Più ci si avvicina alla scadenza delle elezioni regionali (la data dell’ipotetico election day non c’è ancora), più si infiammerà il dibattito sul numero dei mandati possibili. Due? Tre? Ancora di più? La politica italiana aspetta febbrilmente una sentenza della Corte costituzionale (attesa entro aprile) che dovrebbe derimere il dubbio, almeno in tempo utile per la tornata elettorale di autunno, in cui sono coinvolte sei Regioni: Toscana, Veneto, Campania, Puglia, Marche e Valle d’Aosta.

Un bel test per i partiti. E per gli elettori: sarà interessante se andrà al seggio almeno la metà degli aventi diritto. Ahimé, questa è la percentuale cui ci hanno abituato le ultime elezioni, dalla Liguria all’Emilia Romagna.

Un bel test soprattutto per due governatori – Luca Zaia in Veneto, Vincenzo De Luca in Campania – che sono direttamente interessati al dilemma. De Luca sta concludendo il suo secondo mandato e punta al terzo; Zaia in verità sta concludendo il terzo consecutivo, ma punta al quarto, che in un computo da Azzeccagarbugli (che non riguarda solo lui) potrebbe essere considerato “solo” il terzo. Ma qui si apre una delle tante varianti che rende il tema tipico dell’incertezza normativa che vige nel nostro Paese. Non si è nemmeno certi della numerazione ordinale: primo, secondo, terzo? Secondo taluni dipenderebbe da quando le singole Regioni hanno “adottato” la norma della legge nazionale del 2004 che suggeriva (non imponeva!) di non andare oltre i due mandati consecutivi.

Da qui la richiesta di una pronuncia della Consulta, per provare a chiarire, una volta per tutte, se è lecito avere nel Paese una regola univoca e certa, al di là dell’autonomia legislativa regionale.

Fin qui la grande confusione, che come sempre regna sovrana sotto il cielo italiano. Ma c’è un’altra – e forse più importante – questione che attiene al rinnovo di mandato. È quella che riguarda il Presidente della Repubblica. Molta stampa italiana, con il solito spirito gregario nei confronti di chi è al potere, ha “festeggiato” il decimo anno di permanenza di Sergio Mattarella al Quirinale. Peccato che nell’articolo 85 della Costituzione italiana si legga: “Il Presidente della Repubblica è eletto per sette anni”. Giorgio Napolitano aprì un vulnus, accettando una rielezione che la Costituzione non vieta, semplicemente perché non la prevede.

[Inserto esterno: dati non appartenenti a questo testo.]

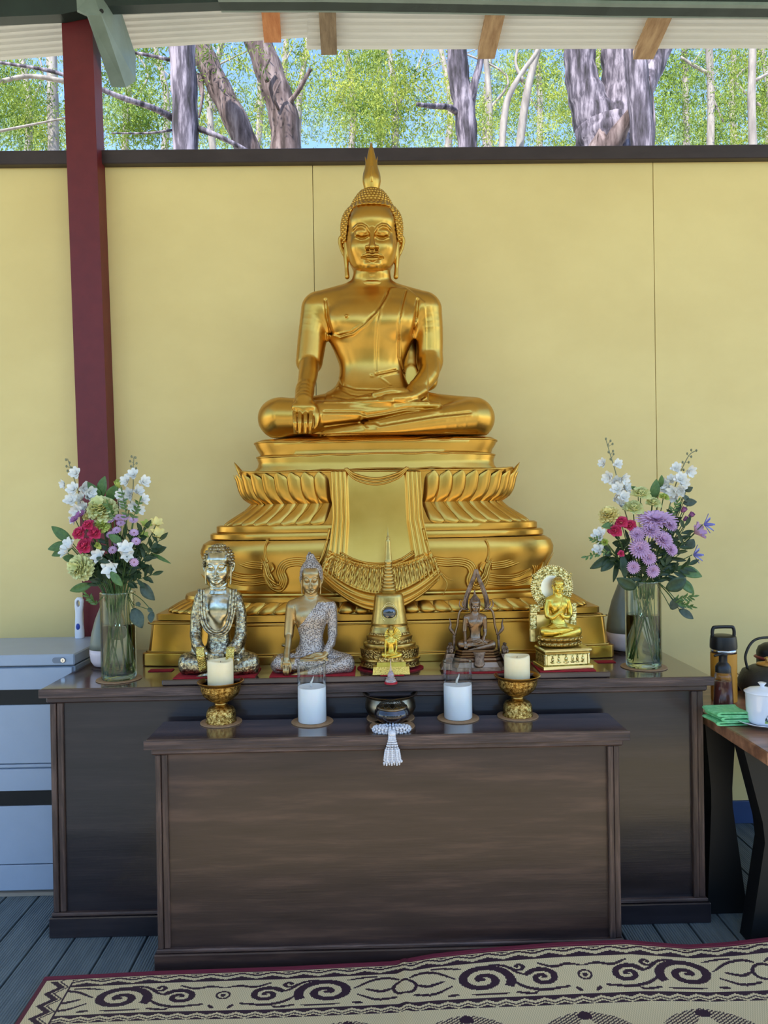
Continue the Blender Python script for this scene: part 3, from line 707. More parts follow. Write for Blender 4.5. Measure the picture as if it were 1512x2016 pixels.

Poco più di tre anni fa (dicembre 2021), due senatori del Pd (Dario Parrini e Luigi Zanda) e un loro collega del gruppo delle autonomie (Gianclaudio Bressa) presentarono un disegno di legge proprio per modificare l’articolo 85 della Costituzione, in modo che il primo comma recitasse: «Il Presidente della Repubblica è eletto per sette anni e non è rieleggibile».

L’idea di Zanda, Parrini e Bressa era collegata con l’eccezione consumatasi nell’aprile 2013 con la rielezione di Giorgio Napolitano. Poco meno di due anni aggiunti al primo settennato, e conclusi con le dimissioni del gennaio 2015. Quasi nove anni al Quirinale. Doveva essere una eccezione. Di fatto, nel 2022 è accaduto lo stesso a Sergio Mattarella. Richiamato al Quirinale dopo aver fatto pacchi e scatoloni e dopo aver dichiarato che la Costituzione non indicava a caso un mandato di sette anni, e non di più.

Ora, visto che il limite del primo mandato è stato superato e non c’è un vincolo esplicito per un secondo – né per un terzo mandato – se l’Inquilino del Quirinale avesse l’età di Macron potrebbe puntare a quale multiplo di sette? Potrebbe restare 14, 21 o 28 anni? I francesi dopo due settennati di Mitterrand hanno deciso di ridurre a cinque anni l’incarico all’Eliseo, ammettendo una sola rielezione.

Quando in aprile la Consulta avrà vaticinato sul numero di mandati dei Governatori di Regione, prenderà in esame anche quelli del Capo dello Stato? Così, per avere una certezza in più.